Of course, the detractors of the fact that early Christianity was unified often point to the fact that the term “orthodoxy” is not used until later centuries. But I think the mistake is that even though the term was not present, the concept certainly was. So, when we look at the first century, clearly, we see this everywhere we look in the New Testament—we’ll come back to this later in our conversation. When it comes to Bauer, the stunning thing is that even though his book is called Heresy and Orthodoxy in Earliest Christianity, he only looks at the second century! He doesn’t even look at the first century. And so, there’s this inexplicable bias against the New Testament writings as historical evidence that are worth being taken seriously, which is probably the greatest shortcoming of the Bauer thesis. And as I mentioned, secondarily, even taken on its own terms, the evidence that he looked at on those four major urban centers doesn’t bear out his fairly grandiose and sweeping thesis that early Christianity moved from initial diversity to later imposed unity.

MK: One of the things I’ve always been impressed by as I’ve looked at the Bauer thesis along with you and in my own scholarship is even though it’s repeated and used again and again, people don’t realize it’s been roundly refuted and challenged by prior generations of scholars even before our book where they’ve gone through those four geographical areas and said: “Look, it just isn’t working here.” And even the advocates of Bauer have sort of admitted that in the particulars the Bauer thesis doesn’t hold. But what I’ve been amazed by is that even though the particulars don’t hold, there’s still this commitment to this idea: “Even though Bauer was wrong in the specifics, diversity still ruled the day.” And so, there’s this idea that all we have left is diversity and that’s enough to prove our point. As if disagreements in early Christianity were enough to make it sound like there was no orthodoxy.

AK: Exactly, because what contemporary proponents of diversity need is some biblical, historical grounding. And so, the Bauer thesis is the perfect thesis for them to use to support this larger ideology that diversity ought to reign supreme.

MK: It trumps everything else. The idea is that if we can just show diversity, then that’s all we have to show for modern scholars.

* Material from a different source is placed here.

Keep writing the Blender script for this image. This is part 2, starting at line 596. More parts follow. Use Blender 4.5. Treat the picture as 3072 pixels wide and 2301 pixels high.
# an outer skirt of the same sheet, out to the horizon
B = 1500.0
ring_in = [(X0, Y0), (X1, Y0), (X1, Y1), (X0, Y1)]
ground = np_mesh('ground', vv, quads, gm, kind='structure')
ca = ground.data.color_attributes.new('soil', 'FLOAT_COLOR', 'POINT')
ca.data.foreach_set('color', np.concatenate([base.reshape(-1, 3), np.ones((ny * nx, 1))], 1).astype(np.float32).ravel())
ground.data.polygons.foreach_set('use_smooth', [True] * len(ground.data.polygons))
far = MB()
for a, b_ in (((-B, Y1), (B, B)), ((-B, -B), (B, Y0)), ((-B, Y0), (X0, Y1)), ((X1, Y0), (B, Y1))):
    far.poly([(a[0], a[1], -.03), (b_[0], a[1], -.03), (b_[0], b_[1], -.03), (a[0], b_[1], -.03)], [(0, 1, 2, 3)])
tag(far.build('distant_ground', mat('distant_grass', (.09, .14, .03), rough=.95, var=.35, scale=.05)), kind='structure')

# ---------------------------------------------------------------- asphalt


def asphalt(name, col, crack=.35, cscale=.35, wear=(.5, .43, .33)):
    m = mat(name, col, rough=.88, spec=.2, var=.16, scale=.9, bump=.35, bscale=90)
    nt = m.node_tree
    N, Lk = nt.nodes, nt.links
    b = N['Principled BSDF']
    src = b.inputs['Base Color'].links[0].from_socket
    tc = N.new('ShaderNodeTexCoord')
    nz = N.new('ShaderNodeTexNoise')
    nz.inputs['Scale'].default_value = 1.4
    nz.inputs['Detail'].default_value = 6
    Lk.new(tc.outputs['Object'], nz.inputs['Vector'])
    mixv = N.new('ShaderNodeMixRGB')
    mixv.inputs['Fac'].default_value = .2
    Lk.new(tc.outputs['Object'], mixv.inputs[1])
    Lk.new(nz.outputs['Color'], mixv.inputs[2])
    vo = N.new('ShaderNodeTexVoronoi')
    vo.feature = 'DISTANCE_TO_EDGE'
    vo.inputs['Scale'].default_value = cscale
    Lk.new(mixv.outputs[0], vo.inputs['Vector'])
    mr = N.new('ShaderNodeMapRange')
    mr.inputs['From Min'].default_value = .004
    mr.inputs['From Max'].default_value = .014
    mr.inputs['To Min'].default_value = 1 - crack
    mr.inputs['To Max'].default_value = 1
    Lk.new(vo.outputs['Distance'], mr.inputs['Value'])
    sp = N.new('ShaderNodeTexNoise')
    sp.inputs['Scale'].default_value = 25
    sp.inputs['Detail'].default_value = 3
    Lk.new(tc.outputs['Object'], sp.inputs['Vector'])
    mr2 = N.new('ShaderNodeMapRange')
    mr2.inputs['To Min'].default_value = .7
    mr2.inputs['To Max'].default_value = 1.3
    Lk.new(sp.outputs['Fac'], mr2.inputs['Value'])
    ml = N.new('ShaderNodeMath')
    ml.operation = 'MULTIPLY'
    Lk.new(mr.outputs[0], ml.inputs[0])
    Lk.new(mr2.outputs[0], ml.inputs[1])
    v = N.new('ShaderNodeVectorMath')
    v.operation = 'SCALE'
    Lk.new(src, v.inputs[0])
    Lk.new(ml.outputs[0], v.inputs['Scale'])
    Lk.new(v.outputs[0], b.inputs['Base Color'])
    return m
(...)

AK: They’ve shown that it’s actually biblical. It’s almost outflanking conservatives by saying: “You’ve got it wrong. There’s no true Christianity, but only multiple Christianities.” There’s someone like Bart Ehrman who has been among the most influential of the recent proponents of the Bauer thesis—so much so that in our book we rebaptize the thesis and call it the “Bauer-Ehrman” thesis. In his book, Lost Christianities (notice the plural in the title), he actually makes the statement that Walter Bauer’s book is the most important book in the entire twentieth century on the origins of Christianity! That’s a big claim. In our book, we also quote people like Rudolf Bultmann, who is a towering figure in New Testament scholarship and speaks of the Bauer thesis in glowing terms. He has completely adopted it as his own paradigm, if you will, for how Christianity developed.